## [COLLECTED MATERIAL]
= = = =

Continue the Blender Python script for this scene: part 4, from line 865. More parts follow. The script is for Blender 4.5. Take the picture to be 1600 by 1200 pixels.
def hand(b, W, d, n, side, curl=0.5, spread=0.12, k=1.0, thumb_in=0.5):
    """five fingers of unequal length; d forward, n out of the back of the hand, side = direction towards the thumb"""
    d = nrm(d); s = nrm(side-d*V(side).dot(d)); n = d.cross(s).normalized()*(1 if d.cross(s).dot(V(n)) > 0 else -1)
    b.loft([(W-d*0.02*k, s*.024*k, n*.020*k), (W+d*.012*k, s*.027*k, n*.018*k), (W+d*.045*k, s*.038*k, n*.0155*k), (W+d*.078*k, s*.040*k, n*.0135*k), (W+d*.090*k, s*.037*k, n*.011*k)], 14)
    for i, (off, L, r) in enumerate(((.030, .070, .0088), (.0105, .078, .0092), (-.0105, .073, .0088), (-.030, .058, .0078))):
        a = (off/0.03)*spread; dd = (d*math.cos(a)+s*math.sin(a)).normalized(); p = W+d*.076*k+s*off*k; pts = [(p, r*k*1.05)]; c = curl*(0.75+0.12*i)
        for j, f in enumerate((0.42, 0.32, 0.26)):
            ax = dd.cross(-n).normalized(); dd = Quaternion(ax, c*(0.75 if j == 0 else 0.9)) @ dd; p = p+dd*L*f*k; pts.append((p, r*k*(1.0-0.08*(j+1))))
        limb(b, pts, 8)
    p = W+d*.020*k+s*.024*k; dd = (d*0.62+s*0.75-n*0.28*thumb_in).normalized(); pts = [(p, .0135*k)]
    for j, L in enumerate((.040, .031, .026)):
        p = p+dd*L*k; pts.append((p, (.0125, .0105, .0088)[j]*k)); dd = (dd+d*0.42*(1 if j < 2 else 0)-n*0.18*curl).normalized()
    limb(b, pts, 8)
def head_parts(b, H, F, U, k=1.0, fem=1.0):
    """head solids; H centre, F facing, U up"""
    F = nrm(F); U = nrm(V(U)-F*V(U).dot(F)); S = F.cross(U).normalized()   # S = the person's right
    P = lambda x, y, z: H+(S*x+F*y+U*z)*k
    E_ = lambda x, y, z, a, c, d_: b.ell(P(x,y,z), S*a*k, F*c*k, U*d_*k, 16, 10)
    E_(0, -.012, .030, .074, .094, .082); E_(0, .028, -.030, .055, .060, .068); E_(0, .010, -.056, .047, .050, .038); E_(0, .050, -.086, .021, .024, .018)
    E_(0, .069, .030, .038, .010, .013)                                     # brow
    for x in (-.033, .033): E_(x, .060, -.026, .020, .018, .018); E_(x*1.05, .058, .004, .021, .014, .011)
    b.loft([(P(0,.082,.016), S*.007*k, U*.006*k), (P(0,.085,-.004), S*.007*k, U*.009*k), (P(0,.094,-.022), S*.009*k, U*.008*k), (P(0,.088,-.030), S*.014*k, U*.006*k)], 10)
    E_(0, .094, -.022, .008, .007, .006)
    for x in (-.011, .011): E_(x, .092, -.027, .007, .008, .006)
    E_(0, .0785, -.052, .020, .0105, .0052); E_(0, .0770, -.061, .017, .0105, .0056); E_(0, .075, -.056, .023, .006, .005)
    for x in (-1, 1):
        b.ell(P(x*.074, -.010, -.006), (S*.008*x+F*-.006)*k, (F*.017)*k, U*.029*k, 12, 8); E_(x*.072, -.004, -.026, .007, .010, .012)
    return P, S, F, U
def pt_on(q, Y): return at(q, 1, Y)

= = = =

## [EXERCISE TASK]
Copy each line of the data above without altering a single character.

## [FINAL RESULT]
Continue the Blender Python script for this scene: part 4, from line 865. More parts follow. The script is for Blender 4.5. Take the picture to be 1600 by 1200 pixels.
def hand(b, W, d, n, side, curl=0.5, spread=0.12, k=1.0, thumb_in=0.5):
    """five fingers of unequal length; d forward, n out of the back of the hand, side = direction towards the thumb"""
    d = nrm(d); s = nrm(side-d*V(side).dot(d)); n = d.cross(s).normalized()*(1 if d.cross(s).dot(V(n)) > 0 else -1)
    b.loft([(W-d*0.02*k, s*.024*k, n*.020*k), (W+d*.012*k, s*.027*k, n*.018*k), (W+d*.045*k, s*.038*k, n*.0155*k), (W+d*.078*k, s*.040*k, n*.0135*k), (W+d*.090*k, s*.037*k, n*.011*k)], 14)
    for i, (off, L, r) in enumerate(((.030, .070, .0088), (.0105, .078, .0092), (-.0105, .073, .0088), (-.030, .058, .0078))):
        a = (off/0.03)*spread; dd = (d*math.cos(a)+s*math.sin(a)).normalized(); p = W+d*.076*k+s*off*k; pts = [(p, r*k*1.05)]; c = curl*(0.75+0.12*i)
        for j, f in enumerate((0.42, 0.32, 0.26)):
            ax = dd.cross(-n).normalized(); dd = Quaternion(ax, c*(0.75 if j == 0 else 0.9)) @ dd; p = p+dd*L*f*k; pts.append((p, r*k*(1.0-0.08*(j+1))))
        limb(b, pts, 8)
    p = W+d*.020*k+s*.024*k; dd = (d*0.62+s*0.75-n*0.28*thumb_in).normalized(); pts = [(p, .0135*k)]
    for j, L in enumerate((.040, .031, .026)):
        p = p+dd*L*k; pts.append((p, (.0125, .0105, .0088)[j]*k)); dd = (dd+d*0.42*(1 if j < 2 else 0)-n*0.18*curl).normalized()
    limb(b, pts, 8)
def head_parts(b, H, F, U, k=1.0, fem=1.0):
    """head solids; H centre, F facing, U up"""
    F = nrm(F); U = nrm(V(U)-F*V(U).dot(F)); S = F.cross(U).normalized()   # S = the person's right
    P = lambda x, y, z: H+(S*x+F*y+U*z)*k
    E_ = lambda x, y, z, a, c, d_: b.ell(P(x,y,z), S*a*k, F*c*k, U*d_*k, 16, 10)
    E_(0, -.012, .030, .074, .094, .082); E_(0, .028, -.030, .055, .060, .068); E_(0, .010, -.056, .047, .050, .038); E_(0, .050, -.086, .021, .024, .018)
    E_(0, .069, .030, .038, .010, .013)                                     # brow
    for x in (-.033, .033): E_(x, .060, -.026, .020, .018, .018); E_(x*1.05, .058, .004, .021, .014, .011)
    b.loft([(P(0,.082,.016), S*.007*k, U*.006*k), (P(0,.085,-.004), S*.007*k, U*.009*k), (P(0,.094,-.022), S*.009*k, U*.008*k), (P(0,.088,-.030), S*.014*k, U*.006*k)], 10)
    E_(0, .094, -.022, .008, .007, .006)
    for x in (-.011, .011): E_(x, .092, -.027, .007, .008, .006)
    E_(0, .0785, -.052, .020, .0105, .0052); E_(0, .0770, -.061, .017, .0105, .0056); E_(0, .075, -.056, .023, .006, .005)
    for x in (-1, 1):
        b.ell(P(x*.074, -.010, -.006), (S*.008*x+F*-.006)*k, (F*.017)*k, U*.029*k, 12, 8); E_(x*.072, -.004, -.026, .007, .010, .012)
    return P, S, F, U
def pt_on(q, Y): return at(q, 1, Y)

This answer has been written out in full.